The core of Act II is to launch adjacent products, enabling the company to break through $100 million in ARR. At this stage, you are no longer just building a single-point product but starting to construct a whole suite of products.


Statsig initially focused on product experimentation and later added capabilities such as feature flags, session replay, and product analytics. Rippling started with payroll and HR workflows, such as employee onboarding and offboarding processes, and then expanded to a range of HR, benefits, and recruitment-related products, providing a comprehensive solution around the same buyer.

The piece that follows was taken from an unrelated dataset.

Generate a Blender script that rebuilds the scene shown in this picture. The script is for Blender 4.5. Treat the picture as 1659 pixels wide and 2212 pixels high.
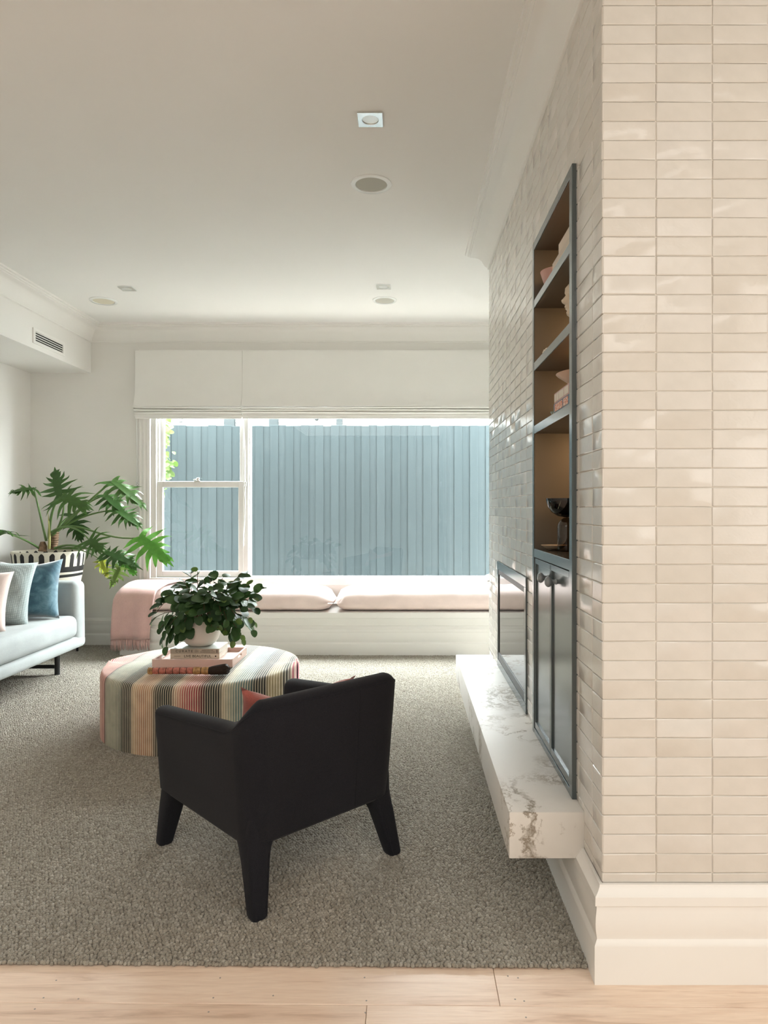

For companies that reach this stage, it usually takes an additional 3 to 5 years of real time. When the first product reaches $50 million in ARR, the company begins cross-selling the second and third products. By the time it reaches $100 million in ARR, perhaps the other two products have reached $10 million and $1 million in ARR, respectively. It is this product suite strategy that opens up the possibility of reaching $200 million, $500 million, and even higher ARR.


Act III: Platform


The final stage is rebundling. As the company accumulates enough scale and user engagement, you eventually qualify to replace the platform on which you are built. This is also the underlying logic behind all "Systems of Engagement" attempting to commoditize their underlying "Systems of Record." In theory, this is the path for companies to expand beyond $5 billion and achieve long-lasting, highly sticky revenue.


Fast-Track this Strategy


I am concerned that this three-act approach is dead. I think the world is evolving too fast.


The three-act path implies a certain amount of calendar time, especially in the early days of a startup. Founders have limited things they can do: initially focus on finding product-market fit, then build early GTM actions, and later expand GTM. The reason why in the past companies did not start Act II until reaching $10 million to $50 million in ARR is that the company was still heavily invested in Act I.


Over the past few years, there have been a group of companies that have gone from nearly 0 to $100 million in ARR, such as Cursor, Cognition, Clay, Harvey, Sierra, Base10, Fireworks, Lovable, and others. This in itself is evidence that the world has already changed.


There is no longer time to overly refine a step-by-step strategy. As software engineering costs plummet, the time required to complete Acts I and II is approaching zero. I believe the rational approach is to plan to quickly build everything from the start.


Ambition


It has also profoundly changed the way I look at early-stage investing. In the past, I would look for a protective moat, which is an entry point that would allow a company to safely reach $10 to $50 million in ARR. Now, the so-called entry point seems too timid. I find myself more eager for entrepreneurs to jump straight into the deep end.


For example, I remember meeting Anysphere, now known as Cursor, at the seed stage. At the time, their plan seemed to be to directly replace VS Code because they believed that VS Code was too limiting for AI programming. I thought it was too crazy at the time—VS Code was extremely popular. After years of IDE fragmentation, VS Code finally prevailed. Why would a seed-stage company come in and directly replace VS Code? The more reasonable path seemed to be to first build a plugin and then gradually earn the right to replace it.


By the way, I was wrong at the time. Now, it seems that even replacing VS Code is not ambitious enough. Why stop there?


As the cost of writing software approaches zero, I find myself valuing ambition more and more, above all else. Not just any ambition, but the kind that is unreasonable and relentless.


I believe the three-act play approach is over. In a fast-changing era, relying on a specific entry point is too timid. If you really want to do it, you probably should go for the whole enchilada from the start.